## RECORDED DATA
════════════════

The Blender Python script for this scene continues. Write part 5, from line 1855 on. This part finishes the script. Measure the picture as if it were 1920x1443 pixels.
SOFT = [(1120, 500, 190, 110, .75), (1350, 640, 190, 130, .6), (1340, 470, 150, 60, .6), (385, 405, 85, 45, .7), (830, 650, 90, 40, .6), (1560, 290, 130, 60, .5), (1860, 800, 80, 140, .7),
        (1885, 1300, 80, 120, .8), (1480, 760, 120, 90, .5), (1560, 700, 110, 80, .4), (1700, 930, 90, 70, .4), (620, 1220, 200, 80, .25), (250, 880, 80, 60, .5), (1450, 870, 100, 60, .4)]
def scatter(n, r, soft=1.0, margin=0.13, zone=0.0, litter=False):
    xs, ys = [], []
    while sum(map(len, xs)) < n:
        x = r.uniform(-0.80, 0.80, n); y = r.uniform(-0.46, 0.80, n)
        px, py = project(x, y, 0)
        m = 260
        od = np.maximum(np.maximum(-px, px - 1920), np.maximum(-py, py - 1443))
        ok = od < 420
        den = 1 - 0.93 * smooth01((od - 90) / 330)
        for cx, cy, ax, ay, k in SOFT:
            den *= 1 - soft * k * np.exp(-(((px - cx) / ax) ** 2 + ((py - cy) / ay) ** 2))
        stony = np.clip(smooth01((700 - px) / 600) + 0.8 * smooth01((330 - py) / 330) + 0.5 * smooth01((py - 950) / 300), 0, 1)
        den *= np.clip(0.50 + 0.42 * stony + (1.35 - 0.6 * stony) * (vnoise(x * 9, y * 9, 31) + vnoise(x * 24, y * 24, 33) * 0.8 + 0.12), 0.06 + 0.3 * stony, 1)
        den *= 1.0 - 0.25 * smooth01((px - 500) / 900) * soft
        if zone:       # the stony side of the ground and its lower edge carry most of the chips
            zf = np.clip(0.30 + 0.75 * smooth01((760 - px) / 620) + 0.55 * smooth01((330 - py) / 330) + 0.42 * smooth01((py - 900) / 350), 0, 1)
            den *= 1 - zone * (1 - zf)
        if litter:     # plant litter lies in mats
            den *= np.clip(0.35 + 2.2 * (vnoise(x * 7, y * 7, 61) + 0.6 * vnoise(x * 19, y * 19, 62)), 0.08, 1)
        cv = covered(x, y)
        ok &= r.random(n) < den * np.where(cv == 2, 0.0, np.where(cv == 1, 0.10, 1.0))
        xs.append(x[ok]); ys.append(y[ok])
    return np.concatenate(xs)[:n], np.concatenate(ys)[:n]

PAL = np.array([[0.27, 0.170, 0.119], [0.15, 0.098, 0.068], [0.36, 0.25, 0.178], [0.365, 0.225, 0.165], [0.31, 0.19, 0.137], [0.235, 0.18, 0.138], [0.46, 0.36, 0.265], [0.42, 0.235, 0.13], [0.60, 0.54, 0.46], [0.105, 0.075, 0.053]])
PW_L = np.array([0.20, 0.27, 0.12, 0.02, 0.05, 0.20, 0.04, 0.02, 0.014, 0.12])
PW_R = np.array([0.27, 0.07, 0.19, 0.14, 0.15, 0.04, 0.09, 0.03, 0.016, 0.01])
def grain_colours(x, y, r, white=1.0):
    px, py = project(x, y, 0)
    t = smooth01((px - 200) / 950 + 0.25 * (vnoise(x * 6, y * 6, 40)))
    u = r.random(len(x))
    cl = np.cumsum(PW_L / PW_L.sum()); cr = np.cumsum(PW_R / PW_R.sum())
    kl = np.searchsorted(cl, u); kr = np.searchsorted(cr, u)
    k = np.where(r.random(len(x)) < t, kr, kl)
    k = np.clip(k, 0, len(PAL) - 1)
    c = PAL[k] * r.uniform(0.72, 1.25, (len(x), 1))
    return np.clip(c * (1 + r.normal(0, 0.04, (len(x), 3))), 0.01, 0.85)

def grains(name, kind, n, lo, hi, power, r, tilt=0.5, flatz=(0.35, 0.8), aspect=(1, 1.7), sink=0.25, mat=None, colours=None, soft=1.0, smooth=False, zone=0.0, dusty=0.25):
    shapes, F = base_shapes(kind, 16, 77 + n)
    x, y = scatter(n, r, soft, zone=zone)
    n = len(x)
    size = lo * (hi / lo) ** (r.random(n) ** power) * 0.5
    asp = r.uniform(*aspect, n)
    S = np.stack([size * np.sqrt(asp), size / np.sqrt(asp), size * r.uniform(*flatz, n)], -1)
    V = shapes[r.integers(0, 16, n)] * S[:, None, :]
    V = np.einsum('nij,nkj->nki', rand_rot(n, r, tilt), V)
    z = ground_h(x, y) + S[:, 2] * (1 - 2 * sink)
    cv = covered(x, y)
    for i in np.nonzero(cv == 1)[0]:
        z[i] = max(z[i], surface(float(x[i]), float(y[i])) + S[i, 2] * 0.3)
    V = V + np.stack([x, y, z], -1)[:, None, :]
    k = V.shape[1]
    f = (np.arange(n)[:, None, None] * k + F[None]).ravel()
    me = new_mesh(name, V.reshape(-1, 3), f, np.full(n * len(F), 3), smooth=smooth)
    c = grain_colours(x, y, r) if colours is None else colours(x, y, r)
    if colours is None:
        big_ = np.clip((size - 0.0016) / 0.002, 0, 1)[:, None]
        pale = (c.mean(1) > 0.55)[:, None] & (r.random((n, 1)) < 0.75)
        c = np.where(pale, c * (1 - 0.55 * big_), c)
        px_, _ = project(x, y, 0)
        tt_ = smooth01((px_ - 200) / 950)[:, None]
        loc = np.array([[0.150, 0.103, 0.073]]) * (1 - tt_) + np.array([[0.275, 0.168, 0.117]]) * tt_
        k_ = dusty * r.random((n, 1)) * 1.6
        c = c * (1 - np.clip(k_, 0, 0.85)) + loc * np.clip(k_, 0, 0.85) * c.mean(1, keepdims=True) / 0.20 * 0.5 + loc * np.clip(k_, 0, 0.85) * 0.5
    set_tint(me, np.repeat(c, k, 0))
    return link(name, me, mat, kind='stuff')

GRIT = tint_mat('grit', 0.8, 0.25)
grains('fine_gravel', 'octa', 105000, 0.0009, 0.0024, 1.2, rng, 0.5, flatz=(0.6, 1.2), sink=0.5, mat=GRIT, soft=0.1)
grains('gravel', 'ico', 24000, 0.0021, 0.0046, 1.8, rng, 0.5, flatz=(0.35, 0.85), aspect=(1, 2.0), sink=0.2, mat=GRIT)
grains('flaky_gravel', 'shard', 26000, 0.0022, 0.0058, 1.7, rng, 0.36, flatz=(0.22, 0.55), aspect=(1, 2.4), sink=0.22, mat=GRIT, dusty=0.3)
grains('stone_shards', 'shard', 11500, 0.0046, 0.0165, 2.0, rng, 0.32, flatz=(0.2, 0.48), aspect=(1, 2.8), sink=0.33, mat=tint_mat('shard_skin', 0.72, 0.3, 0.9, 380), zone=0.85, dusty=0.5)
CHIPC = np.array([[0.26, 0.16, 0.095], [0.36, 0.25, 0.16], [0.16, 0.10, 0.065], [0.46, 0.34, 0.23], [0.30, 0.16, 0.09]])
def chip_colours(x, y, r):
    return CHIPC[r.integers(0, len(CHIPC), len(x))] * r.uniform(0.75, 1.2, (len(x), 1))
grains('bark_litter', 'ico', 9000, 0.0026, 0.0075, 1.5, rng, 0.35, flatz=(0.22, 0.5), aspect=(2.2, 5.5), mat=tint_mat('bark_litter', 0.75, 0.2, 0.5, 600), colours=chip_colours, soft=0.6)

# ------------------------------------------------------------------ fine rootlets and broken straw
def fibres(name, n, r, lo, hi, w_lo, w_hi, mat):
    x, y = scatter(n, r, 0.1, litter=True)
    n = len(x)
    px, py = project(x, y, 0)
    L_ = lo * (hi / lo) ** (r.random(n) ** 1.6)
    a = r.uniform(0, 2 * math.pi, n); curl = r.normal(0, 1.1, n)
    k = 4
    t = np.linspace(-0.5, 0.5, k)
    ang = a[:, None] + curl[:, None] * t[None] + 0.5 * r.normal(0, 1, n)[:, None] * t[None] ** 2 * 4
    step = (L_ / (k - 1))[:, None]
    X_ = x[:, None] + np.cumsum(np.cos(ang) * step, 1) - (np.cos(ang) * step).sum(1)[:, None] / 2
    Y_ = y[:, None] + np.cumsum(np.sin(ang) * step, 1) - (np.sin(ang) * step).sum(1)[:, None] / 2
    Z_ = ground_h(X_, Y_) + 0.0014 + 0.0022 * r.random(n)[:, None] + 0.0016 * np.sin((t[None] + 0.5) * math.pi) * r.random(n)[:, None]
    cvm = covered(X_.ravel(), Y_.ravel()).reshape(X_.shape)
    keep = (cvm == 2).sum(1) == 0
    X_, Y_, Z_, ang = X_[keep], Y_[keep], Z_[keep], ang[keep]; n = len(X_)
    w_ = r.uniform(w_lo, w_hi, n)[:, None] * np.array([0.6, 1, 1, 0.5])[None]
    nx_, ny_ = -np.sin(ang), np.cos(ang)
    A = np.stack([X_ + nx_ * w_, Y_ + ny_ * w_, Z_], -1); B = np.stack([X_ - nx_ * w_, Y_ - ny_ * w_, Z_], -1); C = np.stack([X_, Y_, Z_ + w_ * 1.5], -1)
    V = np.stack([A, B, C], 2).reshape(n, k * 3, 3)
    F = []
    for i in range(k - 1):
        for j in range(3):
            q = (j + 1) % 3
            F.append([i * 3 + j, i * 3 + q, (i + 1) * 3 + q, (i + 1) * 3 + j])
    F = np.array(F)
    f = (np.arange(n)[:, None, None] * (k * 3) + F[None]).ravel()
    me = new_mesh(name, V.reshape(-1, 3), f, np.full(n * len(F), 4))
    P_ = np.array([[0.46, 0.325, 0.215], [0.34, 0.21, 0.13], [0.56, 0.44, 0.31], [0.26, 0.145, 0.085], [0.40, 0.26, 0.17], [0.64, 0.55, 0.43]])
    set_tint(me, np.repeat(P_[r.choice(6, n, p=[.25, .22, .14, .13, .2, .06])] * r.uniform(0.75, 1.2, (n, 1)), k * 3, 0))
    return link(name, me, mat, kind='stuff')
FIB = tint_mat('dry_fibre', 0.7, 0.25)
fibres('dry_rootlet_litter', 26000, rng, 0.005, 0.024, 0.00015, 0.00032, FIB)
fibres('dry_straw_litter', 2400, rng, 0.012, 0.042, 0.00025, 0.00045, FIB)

════════════════

## EXERCISE AIM
Verbatim output is expected for the lines from the start of the data to the line in which "return np.concatenate(xs)[:n], np.concatenate(ys)[:n]" appears, both included.

## WRITTEN SOLUTION
The Blender Python script for this scene continues. Write part 5, from line 1855 on. This part finishes the script. Measure the picture as if it were 1920x1443 pixels.
SOFT = [(1120, 500, 190, 110, .75), (1350, 640, 190, 130, .6), (1340, 470, 150, 60, .6), (385, 405, 85, 45, .7), (830, 650, 90, 40, .6), (1560, 290, 130, 60, .5), (1860, 800, 80, 140, .7),
        (1885, 1300, 80, 120, .8), (1480, 760, 120, 90, .5), (1560, 700, 110, 80, .4), (1700, 930, 90, 70, .4), (620, 1220, 200, 80, .25), (250, 880, 80, 60, .5), (1450, 870, 100, 60, .4)]
def scatter(n, r, soft=1.0, margin=0.13, zone=0.0, litter=False):
    xs, ys = [], []
    while sum(map(len, xs)) < n:
        x = r.uniform(-0.80, 0.80, n); y = r.uniform(-0.46, 0.80, n)
        px, py = project(x, y, 0)
        m = 260
        od = np.maximum(np.maximum(-px, px - 1920), np.maximum(-py, py - 1443))
        ok = od < 420
        den = 1 - 0.93 * smooth01((od - 90) / 330)
        for cx, cy, ax, ay, k in SOFT:
            den *= 1 - soft * k * np.exp(-(((px - cx) / ax) ** 2 + ((py - cy) / ay) ** 2))
        stony = np.clip(smooth01((700 - px) / 600) + 0.8 * smooth01((330 - py) / 330) + 0.5 * smooth01((py - 950) / 300), 0, 1)
        den *= np.clip(0.50 + 0.42 * stony + (1.35 - 0.6 * stony) * (vnoise(x * 9, y * 9, 31) + vnoise(x * 24, y * 24, 33) * 0.8 + 0.12), 0.06 + 0.3 * stony, 1)
        den *= 1.0 - 0.25 * smooth01((px - 500) / 900) * soft
        if zone:       # the stony side of the ground and its lower edge carry most of the chips
            zf = np.clip(0.30 + 0.75 * smooth01((760 - px) / 620) + 0.55 * smooth01((330 - py) / 330) + 0.42 * smooth01((py - 900) / 350), 0, 1)
            den *= 1 - zone * (1 - zf)
        if litter:     # plant litter lies in mats
            den *= np.clip(0.35 + 2.2 * (vnoise(x * 7, y * 7, 61) + 0.6 * vnoise(x * 19, y * 19, 62)), 0.08, 1)
        cv = covered(x, y)
        ok &= r.random(n) < den * np.where(cv == 2, 0.0, np.where(cv == 1, 0.10, 1.0))
        xs.append(x[ok]); ys.append(y[ok])
    return np.concatenate(xs)[:n], np.concatenate(ys)[:n]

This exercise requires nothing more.